Coverage decreased (-2.6%) to 65.094% when pulling f5d5f65 on dcliftreaves:master into aed6428 on tehmaze:master.

[coveralls]

Coverage decreased (-1.8%) to 65.944% when pulling d82bfb7 on dcliftreaves:master into aed6428 on tehmaze:master.

[jquast]

Thank you @dcliftreaves for the contribution, it's very appreciated. I think I get the idea here, previously:

• single read() for first seq number
• single read() next seq number
• final read() for packet & crc checksum

You propose to

• read() the sequence numbers, packet & checksum in single call

Which helps with timing issues for some systems, presumably where OS read calls are demanded to be fast enough to keep up with the endpoint (perhaps some very fast baudrate transfer on a serial line without flow control?).

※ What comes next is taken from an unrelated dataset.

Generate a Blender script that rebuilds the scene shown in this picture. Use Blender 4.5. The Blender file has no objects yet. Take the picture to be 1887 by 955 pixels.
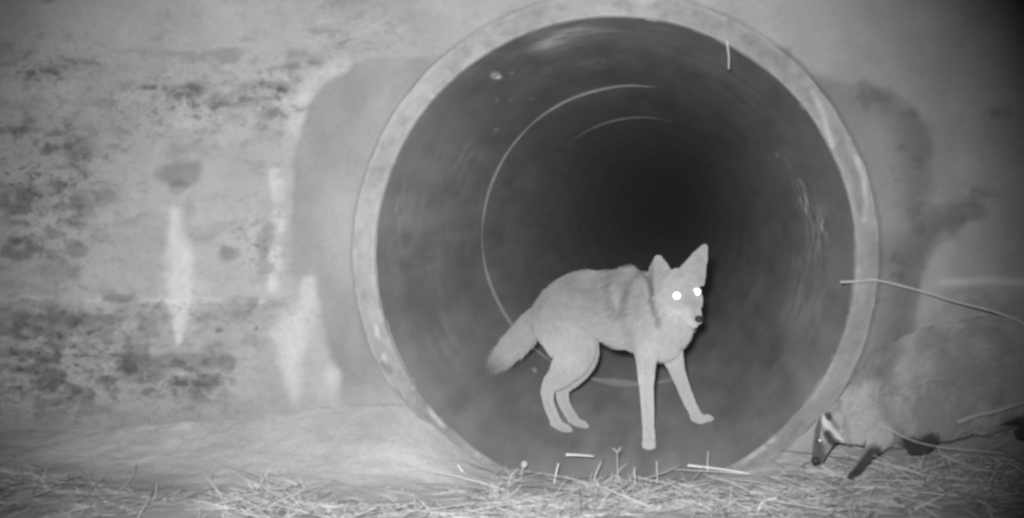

I'd only be certain about merging if there are test cases to cover at least some of the edge cases here -- bad sequence numbers, badly sized blocks, timeouts, etc. that this code change makes adjustments to, I'd be worried about introducing new errors for existing users in this case, so test cases would make me much more comfortable.

I'll hope to try to take a look at this / write test cases soon but no promises, anyone else please join review!

[jquast]

This PR pretty much mirrors the issue for #19, which was for send()

[dcliftreaves]

Thank you for your kind response!

Your comment: "perhaps some very fast baudrate transfer on a serial line without flow control?" Is right on the money. Most modern UARTs on embedded systems only use two IO lines which mean that they can only use software flow control which isn't normally used during xmodem transfers.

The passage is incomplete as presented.